Joshua Burford of UNC-Charlotte and the Charlotte LGBTQ Community Archive.

DURHAM, N.C.—History has been made for the LGBTQ community over the past several decades, but preserving that history is as important as the events themselves. That’s the philosophy that guided the Durham County Library to begin an exhibit on LGBTQ history through the North Carolina Collection.

The collection archives stories from specific demographics in Durham. Other topics covered in it are from the civil rights era, and soul music in Durham. The idea to include LGBTQ history in this collection came from Luke Hirst, who arrived in Durham in 2004 from Florida.

Hirst teamed up with Durham County senior librarian Lynn Richardson to organize the collection. Richardson headed the North Carolina Collection for sixteen years.

“The LGBTQ people of Durham have made so many contributions,” Richardson told Indyweek. “It’s an activist community and it has a history worth telling.”

The collection’s online exhibit includes scanned documents and photographs donated by community members. Oral histories, testimonies from LGBTQ community members, are also being collected through the Story Room at the Museum of Durham History.

“I’m glad this rich history is going to be preserved,” said Joanne Abel, 67, one of the subjects who contributed her oral history. “It’s a real affirmation that the community feels like it’s important enough to save. This project creates a safe and fun space for us. Everyone’s story is important.”

Durham isn’t the only city seeking to preserve its LGBTQ history. In 2015, University of North Carolina-Charlotte (UNCC) began work on an the newly-named King-Henry-Brockington Archive organized by Joshua Burford of UNCC’s Multicultural Resource Center.

Burford curated the 2014 exhibit LGBTQ Perspectives on Equality at the Levine Museum of the New South. The exhibit focused on Charlotte’s LGBTQ community and the strides it has made in recent history.
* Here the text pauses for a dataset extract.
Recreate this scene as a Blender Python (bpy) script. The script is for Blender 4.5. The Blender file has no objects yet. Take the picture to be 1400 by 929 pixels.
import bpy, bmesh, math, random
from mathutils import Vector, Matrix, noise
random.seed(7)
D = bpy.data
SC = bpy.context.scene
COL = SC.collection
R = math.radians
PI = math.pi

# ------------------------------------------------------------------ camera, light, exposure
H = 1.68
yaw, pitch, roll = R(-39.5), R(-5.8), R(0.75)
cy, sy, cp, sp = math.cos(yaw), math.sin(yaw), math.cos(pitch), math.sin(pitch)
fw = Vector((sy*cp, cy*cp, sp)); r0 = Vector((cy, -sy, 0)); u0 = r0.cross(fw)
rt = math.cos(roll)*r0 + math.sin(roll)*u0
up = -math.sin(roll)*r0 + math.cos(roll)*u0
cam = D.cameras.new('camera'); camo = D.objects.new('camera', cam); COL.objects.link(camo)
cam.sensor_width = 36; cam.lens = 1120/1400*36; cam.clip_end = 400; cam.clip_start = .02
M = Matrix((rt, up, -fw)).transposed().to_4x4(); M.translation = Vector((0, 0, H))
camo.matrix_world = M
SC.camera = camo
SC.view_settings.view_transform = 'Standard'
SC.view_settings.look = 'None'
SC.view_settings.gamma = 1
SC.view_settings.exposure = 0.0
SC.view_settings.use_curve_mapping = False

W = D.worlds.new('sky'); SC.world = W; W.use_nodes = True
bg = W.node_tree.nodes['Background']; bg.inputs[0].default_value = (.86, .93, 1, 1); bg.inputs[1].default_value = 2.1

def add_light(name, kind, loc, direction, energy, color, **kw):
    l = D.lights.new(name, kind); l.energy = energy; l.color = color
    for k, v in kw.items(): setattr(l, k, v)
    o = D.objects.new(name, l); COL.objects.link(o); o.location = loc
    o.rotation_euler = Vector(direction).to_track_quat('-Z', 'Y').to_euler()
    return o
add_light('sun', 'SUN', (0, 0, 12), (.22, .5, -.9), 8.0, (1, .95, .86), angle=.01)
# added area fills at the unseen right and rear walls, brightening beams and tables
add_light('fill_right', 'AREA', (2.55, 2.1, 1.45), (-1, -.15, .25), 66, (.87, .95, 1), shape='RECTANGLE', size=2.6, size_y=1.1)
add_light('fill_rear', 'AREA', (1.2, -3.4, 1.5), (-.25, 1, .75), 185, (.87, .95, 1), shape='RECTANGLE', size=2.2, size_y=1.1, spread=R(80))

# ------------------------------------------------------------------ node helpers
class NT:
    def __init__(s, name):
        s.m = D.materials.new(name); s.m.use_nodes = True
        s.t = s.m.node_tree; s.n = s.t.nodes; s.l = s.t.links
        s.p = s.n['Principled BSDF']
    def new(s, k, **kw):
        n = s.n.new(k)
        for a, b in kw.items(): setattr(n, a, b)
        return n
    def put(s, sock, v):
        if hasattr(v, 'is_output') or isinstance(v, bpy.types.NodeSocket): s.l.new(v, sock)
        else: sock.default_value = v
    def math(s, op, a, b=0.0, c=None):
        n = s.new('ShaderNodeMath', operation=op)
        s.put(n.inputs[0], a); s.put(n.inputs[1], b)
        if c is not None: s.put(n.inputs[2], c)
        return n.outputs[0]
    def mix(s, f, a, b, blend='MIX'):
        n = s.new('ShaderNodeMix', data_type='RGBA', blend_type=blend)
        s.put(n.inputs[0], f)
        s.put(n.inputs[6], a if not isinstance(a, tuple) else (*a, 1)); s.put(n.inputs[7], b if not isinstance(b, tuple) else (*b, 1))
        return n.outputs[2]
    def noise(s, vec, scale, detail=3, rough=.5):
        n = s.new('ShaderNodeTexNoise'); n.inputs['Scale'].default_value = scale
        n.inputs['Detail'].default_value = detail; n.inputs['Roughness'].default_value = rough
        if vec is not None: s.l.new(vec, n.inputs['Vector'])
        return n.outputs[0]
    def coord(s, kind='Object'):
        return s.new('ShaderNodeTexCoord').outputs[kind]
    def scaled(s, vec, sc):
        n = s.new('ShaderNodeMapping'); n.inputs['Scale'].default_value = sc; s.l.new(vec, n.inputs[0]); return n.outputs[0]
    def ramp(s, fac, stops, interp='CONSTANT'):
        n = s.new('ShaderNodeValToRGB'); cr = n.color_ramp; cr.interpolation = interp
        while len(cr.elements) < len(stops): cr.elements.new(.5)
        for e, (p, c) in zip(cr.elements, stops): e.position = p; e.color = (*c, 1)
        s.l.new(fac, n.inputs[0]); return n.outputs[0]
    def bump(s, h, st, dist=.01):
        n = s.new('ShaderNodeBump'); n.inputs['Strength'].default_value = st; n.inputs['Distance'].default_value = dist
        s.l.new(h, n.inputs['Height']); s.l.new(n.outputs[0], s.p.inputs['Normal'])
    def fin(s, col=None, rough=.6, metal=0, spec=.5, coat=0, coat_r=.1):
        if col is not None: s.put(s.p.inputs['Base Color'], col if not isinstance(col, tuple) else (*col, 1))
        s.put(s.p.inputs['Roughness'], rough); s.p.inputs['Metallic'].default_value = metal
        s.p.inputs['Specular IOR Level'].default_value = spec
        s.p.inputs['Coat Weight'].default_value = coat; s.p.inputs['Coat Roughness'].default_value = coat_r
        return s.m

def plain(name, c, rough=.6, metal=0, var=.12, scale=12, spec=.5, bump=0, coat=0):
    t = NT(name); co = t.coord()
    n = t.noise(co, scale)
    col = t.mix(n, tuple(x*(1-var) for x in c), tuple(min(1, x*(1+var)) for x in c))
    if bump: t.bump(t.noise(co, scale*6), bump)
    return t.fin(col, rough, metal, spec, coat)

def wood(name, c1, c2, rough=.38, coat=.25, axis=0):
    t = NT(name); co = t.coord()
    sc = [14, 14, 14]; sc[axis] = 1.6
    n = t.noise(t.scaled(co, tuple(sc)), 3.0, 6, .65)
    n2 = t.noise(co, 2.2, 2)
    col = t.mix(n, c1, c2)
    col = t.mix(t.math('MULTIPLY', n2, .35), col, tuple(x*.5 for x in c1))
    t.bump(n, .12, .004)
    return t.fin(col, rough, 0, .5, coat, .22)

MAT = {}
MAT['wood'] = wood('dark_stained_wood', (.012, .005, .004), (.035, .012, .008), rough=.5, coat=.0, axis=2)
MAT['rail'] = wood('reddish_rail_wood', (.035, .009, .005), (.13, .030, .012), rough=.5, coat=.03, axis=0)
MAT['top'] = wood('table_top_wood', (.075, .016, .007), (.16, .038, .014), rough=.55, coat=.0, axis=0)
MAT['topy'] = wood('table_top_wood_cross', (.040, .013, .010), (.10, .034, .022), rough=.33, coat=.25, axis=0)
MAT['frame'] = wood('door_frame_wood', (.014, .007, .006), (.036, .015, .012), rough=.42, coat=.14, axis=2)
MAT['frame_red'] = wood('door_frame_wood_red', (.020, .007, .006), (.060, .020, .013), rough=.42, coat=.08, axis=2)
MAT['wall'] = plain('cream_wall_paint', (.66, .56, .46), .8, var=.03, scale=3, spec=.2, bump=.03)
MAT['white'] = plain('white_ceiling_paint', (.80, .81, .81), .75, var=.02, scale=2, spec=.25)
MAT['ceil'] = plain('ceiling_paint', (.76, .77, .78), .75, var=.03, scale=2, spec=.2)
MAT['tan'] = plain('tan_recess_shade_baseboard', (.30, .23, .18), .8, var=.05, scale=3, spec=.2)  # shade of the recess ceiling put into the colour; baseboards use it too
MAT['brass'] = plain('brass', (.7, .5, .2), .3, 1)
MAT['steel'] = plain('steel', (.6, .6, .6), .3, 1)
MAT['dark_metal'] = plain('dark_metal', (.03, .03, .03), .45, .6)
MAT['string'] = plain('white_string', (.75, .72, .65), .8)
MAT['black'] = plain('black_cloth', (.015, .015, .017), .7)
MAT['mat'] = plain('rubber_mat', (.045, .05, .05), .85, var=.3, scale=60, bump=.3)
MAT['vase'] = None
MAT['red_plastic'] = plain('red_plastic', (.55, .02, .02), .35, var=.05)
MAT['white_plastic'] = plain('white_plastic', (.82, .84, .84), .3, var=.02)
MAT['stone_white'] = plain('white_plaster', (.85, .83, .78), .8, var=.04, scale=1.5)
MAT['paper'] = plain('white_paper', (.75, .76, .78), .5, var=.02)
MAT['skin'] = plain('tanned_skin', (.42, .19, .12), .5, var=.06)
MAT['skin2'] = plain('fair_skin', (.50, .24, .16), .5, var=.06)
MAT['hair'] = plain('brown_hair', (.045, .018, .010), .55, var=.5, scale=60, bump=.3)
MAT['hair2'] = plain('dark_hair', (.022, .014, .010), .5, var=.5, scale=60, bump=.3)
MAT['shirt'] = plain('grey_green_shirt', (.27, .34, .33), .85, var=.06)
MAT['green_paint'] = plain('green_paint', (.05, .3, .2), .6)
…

Burford was also featured as qnotesPerson of the Year in 2014.

Now, UNCC, like Durham Library, is collecting oral histories from prominent LGBTQ community members. According to Burford, all activists, young and old, are important to the project.

“We want people who’ve been an active, visible part of the (LGBT) community for years. And we also want those who have taken a less visible role and maybe don’t see themselves as leaders,” Burford told The Charlotte Observer. “We want [young people] to see themselves as part of history and to make that connection to the generations before them.”